The 2-d MDS from Bray-Curtis similarities computed on 4th-root transformed abundances is seen in Fig. 5.8a, and has succeeded in reducing the 251-d species data to a 2-d plot with only modest stress (=0.09). It neatly shows: a) the scale of the seasonal cycle prior to the oil-spill (times A to E); b) marked community change immediately following the spill (time F), and further changes over the next year or so (G-K); c) a move towards greater stability, with a suggestion that the community is returning towards the region of its initial state, though it has certainly not achieved that by the end of the 5-year period; and d) the re-establishment of the seasonal cycle in this latter phase (J-M, N-Q, R-U).
In fact, this is an astonishingly succinct and meaningful summary of the main pattern of change in a very speciose data set, and shows well the power of MDS ordinations to capture continuous change rather than groupings of samples, which is all that a dendrogram displays. The latter is seen in the differing symbols in Fig 5.8a, used for SIMPROF groups (Chapter 3) from agglomerative clustering (Fig. 5.8b): eight groups are identified and they do split samples before and after the spill, and also by season, between winter+spring and summer+autumn periods, even in the last two years overriding inter-annual differences. The exception to that is over the immediate post-spill year, in which seasonal differences are not apparent.

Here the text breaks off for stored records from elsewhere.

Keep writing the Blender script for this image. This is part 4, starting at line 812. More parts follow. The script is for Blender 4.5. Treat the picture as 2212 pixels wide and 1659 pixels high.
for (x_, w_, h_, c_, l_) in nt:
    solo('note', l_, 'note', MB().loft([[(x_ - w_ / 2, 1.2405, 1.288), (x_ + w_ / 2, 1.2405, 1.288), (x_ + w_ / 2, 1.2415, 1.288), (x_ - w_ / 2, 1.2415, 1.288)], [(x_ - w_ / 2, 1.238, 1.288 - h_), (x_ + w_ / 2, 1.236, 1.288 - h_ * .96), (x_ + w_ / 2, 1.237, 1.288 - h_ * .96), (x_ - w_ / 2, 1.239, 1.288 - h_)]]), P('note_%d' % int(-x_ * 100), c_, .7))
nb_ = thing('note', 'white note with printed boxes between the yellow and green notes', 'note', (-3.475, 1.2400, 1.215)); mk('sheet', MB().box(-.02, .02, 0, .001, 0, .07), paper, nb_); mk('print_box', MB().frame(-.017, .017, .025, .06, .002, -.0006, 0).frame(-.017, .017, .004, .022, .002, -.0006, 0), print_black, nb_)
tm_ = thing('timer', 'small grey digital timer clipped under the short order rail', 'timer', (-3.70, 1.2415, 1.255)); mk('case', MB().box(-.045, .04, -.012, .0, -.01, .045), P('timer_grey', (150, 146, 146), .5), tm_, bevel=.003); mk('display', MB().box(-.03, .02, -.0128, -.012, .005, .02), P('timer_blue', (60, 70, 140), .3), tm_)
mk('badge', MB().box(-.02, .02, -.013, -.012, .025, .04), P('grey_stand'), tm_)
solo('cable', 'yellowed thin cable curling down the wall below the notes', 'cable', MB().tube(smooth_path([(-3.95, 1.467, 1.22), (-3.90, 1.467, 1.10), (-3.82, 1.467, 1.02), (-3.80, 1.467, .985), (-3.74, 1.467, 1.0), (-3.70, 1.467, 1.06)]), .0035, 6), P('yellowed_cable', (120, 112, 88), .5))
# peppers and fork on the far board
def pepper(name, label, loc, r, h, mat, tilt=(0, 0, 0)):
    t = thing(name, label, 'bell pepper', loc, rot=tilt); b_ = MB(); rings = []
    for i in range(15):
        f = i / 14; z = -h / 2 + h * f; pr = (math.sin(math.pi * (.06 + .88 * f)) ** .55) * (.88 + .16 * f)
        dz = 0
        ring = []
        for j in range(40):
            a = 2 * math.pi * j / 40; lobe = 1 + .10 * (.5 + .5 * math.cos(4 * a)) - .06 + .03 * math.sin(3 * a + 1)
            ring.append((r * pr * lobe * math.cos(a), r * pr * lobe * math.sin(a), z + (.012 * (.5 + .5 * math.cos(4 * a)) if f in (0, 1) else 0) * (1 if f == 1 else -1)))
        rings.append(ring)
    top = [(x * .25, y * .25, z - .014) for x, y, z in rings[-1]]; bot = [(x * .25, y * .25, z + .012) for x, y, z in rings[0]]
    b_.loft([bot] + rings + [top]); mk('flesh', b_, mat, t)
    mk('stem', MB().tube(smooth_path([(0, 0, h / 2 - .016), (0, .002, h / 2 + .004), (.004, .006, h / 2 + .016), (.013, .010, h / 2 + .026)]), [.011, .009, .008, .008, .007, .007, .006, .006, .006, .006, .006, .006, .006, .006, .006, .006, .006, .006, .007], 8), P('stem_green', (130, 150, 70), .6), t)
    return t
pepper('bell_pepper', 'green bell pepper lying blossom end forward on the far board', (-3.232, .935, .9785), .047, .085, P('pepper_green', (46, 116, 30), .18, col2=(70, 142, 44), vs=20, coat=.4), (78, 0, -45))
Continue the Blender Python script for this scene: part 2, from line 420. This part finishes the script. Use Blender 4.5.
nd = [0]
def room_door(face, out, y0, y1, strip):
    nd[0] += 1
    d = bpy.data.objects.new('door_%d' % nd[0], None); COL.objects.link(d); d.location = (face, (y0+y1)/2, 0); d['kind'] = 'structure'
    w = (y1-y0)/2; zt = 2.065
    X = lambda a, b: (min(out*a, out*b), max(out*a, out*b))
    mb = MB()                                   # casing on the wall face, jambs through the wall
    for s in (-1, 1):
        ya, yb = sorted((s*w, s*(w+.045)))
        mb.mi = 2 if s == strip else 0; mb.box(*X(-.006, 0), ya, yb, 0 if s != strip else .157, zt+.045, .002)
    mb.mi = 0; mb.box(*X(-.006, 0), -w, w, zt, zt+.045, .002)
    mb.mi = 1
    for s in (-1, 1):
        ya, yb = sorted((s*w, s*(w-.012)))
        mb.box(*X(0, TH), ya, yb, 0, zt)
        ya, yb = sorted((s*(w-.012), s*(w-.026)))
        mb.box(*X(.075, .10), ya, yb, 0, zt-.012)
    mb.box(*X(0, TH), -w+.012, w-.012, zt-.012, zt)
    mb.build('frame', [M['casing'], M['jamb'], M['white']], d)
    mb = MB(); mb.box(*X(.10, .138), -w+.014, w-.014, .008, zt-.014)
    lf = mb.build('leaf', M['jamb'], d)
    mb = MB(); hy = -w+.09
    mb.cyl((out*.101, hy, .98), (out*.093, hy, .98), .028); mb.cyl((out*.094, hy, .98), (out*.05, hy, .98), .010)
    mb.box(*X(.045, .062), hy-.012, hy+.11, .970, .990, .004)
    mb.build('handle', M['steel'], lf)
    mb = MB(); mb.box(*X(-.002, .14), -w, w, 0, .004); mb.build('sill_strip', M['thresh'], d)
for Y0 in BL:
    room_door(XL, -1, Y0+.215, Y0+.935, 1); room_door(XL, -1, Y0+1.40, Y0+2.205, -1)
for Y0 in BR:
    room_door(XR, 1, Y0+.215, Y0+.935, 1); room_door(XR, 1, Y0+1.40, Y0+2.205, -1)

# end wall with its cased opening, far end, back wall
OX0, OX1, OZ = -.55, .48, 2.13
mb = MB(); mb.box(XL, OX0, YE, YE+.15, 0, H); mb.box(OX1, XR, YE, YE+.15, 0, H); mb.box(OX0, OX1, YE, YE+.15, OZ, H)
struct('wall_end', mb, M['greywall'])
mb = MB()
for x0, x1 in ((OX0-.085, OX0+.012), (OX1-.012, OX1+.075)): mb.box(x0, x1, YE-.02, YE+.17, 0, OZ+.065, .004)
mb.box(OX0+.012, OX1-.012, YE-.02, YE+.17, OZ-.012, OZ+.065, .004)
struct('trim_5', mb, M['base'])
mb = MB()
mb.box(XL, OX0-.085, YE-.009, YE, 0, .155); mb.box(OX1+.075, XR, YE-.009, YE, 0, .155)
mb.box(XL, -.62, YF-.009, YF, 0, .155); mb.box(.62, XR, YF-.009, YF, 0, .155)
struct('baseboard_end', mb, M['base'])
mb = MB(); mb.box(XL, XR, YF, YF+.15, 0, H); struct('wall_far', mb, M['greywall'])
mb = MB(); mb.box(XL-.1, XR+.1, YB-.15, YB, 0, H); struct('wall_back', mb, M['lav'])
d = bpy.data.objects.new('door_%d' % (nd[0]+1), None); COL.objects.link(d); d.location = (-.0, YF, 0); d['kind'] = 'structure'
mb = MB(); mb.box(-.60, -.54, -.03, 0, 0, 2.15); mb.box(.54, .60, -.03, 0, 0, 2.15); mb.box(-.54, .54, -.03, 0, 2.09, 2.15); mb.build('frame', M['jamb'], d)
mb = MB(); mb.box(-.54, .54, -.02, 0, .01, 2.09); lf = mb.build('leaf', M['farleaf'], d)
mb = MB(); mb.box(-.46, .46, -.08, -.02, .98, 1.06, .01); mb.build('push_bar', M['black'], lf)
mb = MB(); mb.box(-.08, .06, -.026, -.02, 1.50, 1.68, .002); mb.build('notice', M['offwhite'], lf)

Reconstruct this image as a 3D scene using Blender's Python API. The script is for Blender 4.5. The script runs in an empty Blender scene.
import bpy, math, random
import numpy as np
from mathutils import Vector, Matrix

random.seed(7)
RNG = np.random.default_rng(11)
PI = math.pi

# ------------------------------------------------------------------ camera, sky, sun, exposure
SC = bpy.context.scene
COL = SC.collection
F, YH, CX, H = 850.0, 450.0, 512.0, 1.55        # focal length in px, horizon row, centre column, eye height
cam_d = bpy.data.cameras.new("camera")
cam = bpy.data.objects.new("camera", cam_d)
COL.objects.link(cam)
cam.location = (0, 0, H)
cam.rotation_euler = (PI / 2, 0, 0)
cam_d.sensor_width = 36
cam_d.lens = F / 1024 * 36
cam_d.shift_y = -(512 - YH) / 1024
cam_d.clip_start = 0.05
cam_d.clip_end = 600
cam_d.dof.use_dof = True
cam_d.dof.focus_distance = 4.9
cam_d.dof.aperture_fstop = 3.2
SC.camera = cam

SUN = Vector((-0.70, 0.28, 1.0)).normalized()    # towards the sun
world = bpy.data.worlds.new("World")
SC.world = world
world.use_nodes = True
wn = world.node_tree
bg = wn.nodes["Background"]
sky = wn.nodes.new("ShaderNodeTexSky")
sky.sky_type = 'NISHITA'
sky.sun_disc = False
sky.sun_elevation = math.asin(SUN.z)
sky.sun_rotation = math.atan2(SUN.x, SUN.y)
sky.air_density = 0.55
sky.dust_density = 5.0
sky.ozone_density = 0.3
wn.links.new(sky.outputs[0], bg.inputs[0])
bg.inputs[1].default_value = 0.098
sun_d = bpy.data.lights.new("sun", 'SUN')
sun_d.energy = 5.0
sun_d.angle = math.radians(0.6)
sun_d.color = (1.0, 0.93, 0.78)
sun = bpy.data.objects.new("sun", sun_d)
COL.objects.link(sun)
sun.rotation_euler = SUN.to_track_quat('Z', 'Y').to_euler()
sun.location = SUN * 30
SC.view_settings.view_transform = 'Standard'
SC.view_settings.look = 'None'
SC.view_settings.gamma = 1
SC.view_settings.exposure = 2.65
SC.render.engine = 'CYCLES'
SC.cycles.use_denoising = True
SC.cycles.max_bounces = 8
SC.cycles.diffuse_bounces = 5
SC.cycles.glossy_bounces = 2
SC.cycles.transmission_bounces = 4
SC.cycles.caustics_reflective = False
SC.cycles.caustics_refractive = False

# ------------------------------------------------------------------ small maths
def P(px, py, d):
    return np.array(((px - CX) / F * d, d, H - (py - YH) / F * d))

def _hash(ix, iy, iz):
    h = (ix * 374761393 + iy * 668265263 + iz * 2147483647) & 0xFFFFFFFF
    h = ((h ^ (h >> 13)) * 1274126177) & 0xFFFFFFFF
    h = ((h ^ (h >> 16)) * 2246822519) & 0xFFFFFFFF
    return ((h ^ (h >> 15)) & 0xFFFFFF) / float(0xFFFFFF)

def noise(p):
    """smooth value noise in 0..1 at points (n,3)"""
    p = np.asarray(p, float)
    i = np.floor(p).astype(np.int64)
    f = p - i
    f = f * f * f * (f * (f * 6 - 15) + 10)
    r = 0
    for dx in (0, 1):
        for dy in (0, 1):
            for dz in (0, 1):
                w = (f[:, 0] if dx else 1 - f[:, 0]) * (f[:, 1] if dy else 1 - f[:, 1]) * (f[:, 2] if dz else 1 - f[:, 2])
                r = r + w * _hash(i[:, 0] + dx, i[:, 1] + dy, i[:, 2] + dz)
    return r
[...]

All of this makes sense and demonstrates the power of ordination and clustering methods together (literally, for the rotatable Fig. 5.8c, another PRIMER7 option). On their own, however, in a case where a time course of change is expected, the supremacy of ordination over cluster analysis is clear (contrast Figs. 5.8 a and b). A simple dendrogram gives weak interpretation since it lacks ordering, i.e. has no way of associating clusters with a temporal or spatial gradient (though see the discussion on dendrograms in shade plots, Chapter 7).
Fig. 5.8. Amoco-Cadiz oil spill {A}. Morlaix macrobenthos at 21 times (A to N). For Bray-Curtis on 4th-root transformed abundances: a) 2-d nMDS; b) agglomerative cluster analysis, both using symbols identifying the 8 groups given by SIMPROF tests; c) 2-d MDS as in (a) with SIMPROF groups identified and the dendrogram from (b) displayed in the 3rd dimension.